■ Exercise brief
Repeat the material exactly from its first line to the line that includes "def az(k): return TH0 + rad(45 * k)". Skip pictures.

■ Data section
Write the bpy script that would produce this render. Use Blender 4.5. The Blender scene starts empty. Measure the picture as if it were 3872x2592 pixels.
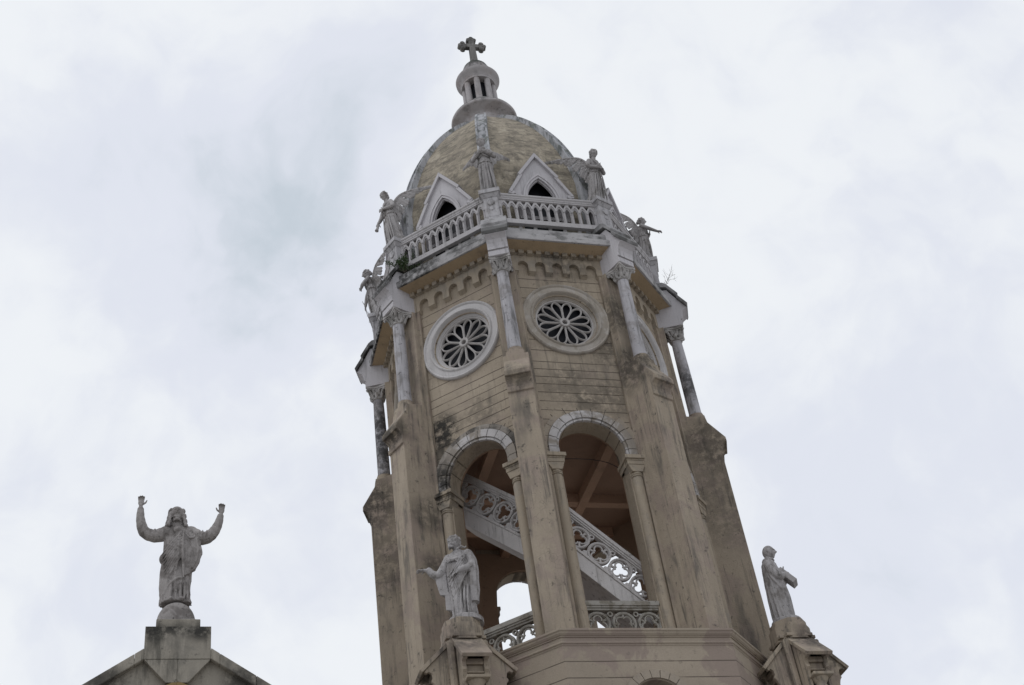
import bpy, math, random
from mathutils import Vector, Matrix
from mathutils.geometry import tessellate_polygon
random.seed(7)
PI = math.pi
sc = bpy.context.scene
col = sc.collection
rad = math.radians
TH0 = rad(-2.546)            # azimuth of the pier nearest to the camera
Z0 = 19.047                  # height of the column feet above the ground
D22 = PI / 8
TAN = math.tan(D22)
def az(k): return TH0 + rad(45 * k)

# ------------------------------------------------------------ camera
CAM_F, PITCH, ROLL, YAW = 5098.4, 0.68178, -0.161952, -0.0091
p = dict(D=25.275)
cam_data = bpy.data.cameras.new("camera")
cam = bpy.data.objects.new("camera", cam_data); col.objects.link(cam)
fwd = Vector((math.sin(YAW) * math.cos(PITCH), math.cos(YAW) * math.cos(PITCH), math.sin(PITCH)))
rgt = Vector((math.cos(YAW), -math.sin(YAW), 0)); upv = rgt.cross(fwd)
r2 = rgt * math.cos(ROLL) + upv * math.sin(ROLL)
u2 = -rgt * math.sin(ROLL) + upv * math.cos(ROLL)
M = Matrix((r2, u2, -fwd)).transposed().to_4x4()
M.translation = Vector((0, -p['D'], 1.6))
cam.matrix_world = M
cam_data.sensor_width = 36; cam_data.lens = CAM_F / 3872 * 36
cam_data.clip_start = 0.1; cam_data.clip_end = 5000
sc.camera = cam

# ------------------------------------------------------------ sky, sun, exposure
SUN_EL, SUN_AZ = rad(58), rad(-75)    # azimuth measured from the viewing direction, left is negative
sun = bpy.data.lights.new("sun", 'SUN'); sun.energy = 0.55; sun.angle = rad(30); sun.color = (1.0, 0.985, 0.96)
so = bpy.data.objects.new("sun", sun); col.objects.link(so)
sd = Vector((math.sin(SUN_AZ) * math.cos(SUN_EL), -0.6 * math.cos(SUN_EL), math.sin(SUN_EL))).normalized()
so.rotation_euler = sd.to_track_quat('Z', 'Y').to_euler()
sc.view_settings.view_transform = 'Standard'; sc.view_settings.look = 'None'
sc.view_settings.exposure = 0.0; sc.view_settings.gamma = 1.0
try: sc.view_settings.use_curve_mapping = False
except Exception: pass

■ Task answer
Write the bpy script that would produce this render. Use Blender 4.5. The Blender scene starts empty. Measure the picture as if it were 3872x2592 pixels.
import bpy, math, random
from mathutils import Vector, Matrix
from mathutils.geometry import tessellate_polygon
random.seed(7)
PI = math.pi
sc = bpy.context.scene
col = sc.collection
rad = math.radians
TH0 = rad(-2.546)            # azimuth of the pier nearest to the camera
Z0 = 19.047                  # height of the column feet above the ground
D22 = PI / 8
TAN = math.tan(D22)
def az(k): return TH0 + rad(45 * k)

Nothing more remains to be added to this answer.